* Goal
Look over the lines below. Report each one that includes the string "picture".

* Dataset rows
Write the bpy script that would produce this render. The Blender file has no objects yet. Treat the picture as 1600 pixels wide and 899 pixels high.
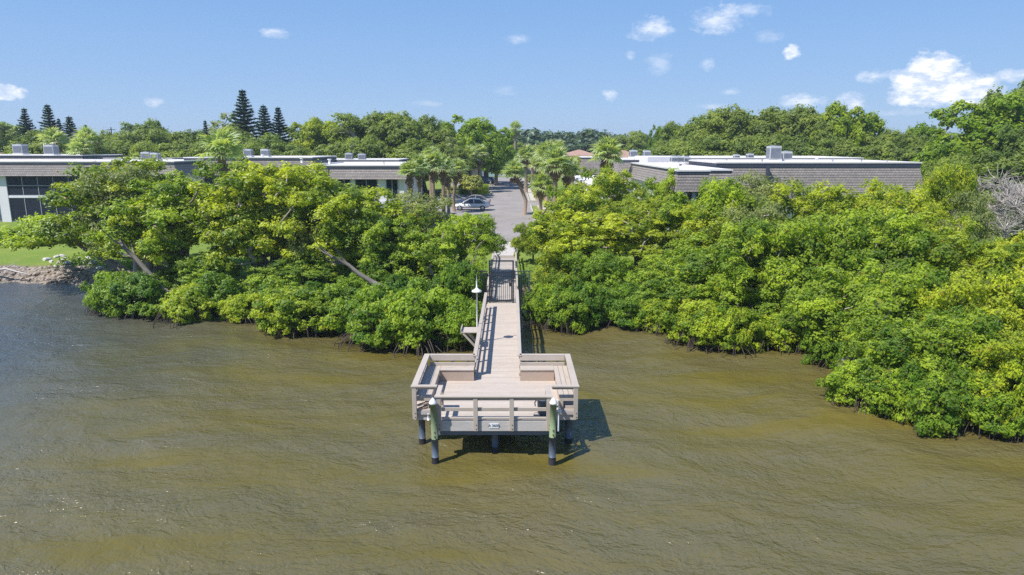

---

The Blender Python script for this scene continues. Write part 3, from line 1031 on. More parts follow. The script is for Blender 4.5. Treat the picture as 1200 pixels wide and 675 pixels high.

---

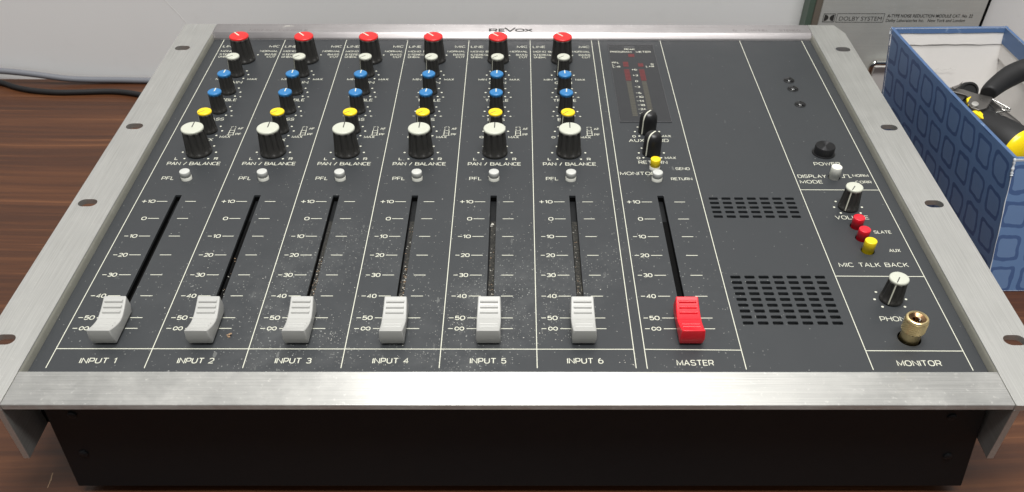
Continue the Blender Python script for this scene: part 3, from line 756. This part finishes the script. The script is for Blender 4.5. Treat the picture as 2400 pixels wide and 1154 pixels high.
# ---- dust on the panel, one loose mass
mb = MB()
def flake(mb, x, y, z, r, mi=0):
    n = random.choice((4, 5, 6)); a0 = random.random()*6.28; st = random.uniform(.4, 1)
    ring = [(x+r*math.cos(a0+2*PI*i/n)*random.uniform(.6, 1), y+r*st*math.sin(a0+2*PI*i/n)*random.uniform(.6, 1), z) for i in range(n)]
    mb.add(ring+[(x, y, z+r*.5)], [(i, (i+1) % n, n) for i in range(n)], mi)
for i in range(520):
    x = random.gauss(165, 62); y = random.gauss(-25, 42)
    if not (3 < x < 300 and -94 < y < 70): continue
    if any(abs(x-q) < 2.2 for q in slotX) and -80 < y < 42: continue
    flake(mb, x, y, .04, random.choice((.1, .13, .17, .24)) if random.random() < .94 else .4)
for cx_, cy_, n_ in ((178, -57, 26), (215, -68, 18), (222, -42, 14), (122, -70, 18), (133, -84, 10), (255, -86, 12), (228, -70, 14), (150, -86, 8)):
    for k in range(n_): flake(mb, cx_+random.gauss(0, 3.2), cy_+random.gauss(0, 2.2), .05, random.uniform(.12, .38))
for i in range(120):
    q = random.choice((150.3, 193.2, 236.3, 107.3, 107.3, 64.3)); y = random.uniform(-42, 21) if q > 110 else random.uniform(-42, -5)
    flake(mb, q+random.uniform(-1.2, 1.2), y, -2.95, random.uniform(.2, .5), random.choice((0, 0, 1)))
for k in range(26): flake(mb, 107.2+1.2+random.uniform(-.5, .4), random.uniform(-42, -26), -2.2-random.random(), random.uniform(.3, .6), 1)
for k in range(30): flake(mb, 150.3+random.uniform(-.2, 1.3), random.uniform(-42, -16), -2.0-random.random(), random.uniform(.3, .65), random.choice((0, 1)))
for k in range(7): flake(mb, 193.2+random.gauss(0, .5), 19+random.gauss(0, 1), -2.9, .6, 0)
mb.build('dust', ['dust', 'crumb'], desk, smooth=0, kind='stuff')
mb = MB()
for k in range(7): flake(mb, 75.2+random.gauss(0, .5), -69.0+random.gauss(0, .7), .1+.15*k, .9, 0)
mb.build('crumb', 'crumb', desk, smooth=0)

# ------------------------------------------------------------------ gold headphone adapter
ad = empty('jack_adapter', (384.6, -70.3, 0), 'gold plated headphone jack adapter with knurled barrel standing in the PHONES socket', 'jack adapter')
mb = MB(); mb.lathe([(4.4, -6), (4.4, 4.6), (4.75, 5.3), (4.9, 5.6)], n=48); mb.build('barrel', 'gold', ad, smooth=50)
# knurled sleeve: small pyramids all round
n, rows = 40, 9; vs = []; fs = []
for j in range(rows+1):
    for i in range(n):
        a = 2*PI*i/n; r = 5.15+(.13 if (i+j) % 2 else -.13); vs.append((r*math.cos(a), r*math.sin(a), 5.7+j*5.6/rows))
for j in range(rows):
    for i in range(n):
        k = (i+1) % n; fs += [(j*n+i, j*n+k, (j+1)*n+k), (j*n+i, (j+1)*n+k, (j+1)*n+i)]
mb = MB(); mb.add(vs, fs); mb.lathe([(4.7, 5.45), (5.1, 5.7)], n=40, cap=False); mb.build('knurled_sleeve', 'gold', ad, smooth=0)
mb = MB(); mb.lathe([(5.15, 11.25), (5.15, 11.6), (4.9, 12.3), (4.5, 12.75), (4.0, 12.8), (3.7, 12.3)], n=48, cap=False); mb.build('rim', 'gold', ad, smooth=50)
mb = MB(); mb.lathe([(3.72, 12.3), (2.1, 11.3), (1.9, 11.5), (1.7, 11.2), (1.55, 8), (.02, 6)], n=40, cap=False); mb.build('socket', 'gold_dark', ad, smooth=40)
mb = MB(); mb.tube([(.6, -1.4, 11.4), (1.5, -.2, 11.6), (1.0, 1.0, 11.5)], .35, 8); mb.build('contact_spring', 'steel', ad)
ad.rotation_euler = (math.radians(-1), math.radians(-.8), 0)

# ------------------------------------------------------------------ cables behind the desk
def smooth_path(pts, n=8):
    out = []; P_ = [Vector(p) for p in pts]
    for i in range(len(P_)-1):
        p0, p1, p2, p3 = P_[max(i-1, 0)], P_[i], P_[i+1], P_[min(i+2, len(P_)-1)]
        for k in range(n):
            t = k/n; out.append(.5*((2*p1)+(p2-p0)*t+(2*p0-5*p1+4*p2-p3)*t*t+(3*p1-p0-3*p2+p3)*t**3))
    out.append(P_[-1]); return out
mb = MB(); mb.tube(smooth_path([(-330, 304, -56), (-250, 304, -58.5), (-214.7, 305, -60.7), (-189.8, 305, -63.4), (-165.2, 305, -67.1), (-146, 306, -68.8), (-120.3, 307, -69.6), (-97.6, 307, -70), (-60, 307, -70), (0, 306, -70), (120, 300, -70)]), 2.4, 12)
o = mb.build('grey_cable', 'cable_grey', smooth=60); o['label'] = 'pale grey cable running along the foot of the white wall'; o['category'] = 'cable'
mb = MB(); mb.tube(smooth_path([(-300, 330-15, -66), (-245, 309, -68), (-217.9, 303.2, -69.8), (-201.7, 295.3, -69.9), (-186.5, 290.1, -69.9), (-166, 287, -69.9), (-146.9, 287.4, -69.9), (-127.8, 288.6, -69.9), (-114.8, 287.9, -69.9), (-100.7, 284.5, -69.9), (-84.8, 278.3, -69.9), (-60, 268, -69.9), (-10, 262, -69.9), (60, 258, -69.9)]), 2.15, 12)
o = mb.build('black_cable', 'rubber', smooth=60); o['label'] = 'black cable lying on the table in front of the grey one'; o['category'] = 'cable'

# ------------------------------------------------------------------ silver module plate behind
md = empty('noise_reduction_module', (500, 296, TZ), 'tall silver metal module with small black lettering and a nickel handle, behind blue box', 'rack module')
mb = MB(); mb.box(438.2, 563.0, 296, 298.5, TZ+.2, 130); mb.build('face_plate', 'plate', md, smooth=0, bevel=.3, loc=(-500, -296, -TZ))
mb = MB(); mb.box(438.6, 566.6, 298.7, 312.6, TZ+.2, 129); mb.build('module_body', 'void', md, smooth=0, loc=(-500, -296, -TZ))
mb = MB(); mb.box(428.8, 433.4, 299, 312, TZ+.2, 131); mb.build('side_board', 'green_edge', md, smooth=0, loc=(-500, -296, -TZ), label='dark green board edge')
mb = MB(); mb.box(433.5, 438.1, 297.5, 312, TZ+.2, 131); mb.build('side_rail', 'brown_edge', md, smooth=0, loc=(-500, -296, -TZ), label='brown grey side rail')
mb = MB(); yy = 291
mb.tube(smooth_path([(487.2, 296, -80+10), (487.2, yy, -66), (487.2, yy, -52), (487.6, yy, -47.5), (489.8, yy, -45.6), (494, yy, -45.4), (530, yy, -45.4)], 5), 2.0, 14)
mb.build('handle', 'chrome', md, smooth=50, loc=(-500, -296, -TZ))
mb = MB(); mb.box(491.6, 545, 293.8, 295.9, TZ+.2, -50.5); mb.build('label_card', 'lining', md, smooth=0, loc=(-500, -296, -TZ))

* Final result
Write the bpy script that would produce this render. The Blender file has no objects yet. Treat the picture as 1600 pixels wide and 899 pixels high.
The Blender Python script for this scene continues. Write part 3, from line 1031 on. More parts follow. The script is for Blender 4.5. Treat the picture as 1200 pixels wide and 675 pixels high.
Continue the Blender Python script for this scene: part 3, from line 756. This part finishes the script. The script is for Blender 4.5. Treat the picture as 2400 pixels wide and 1154 pixels high.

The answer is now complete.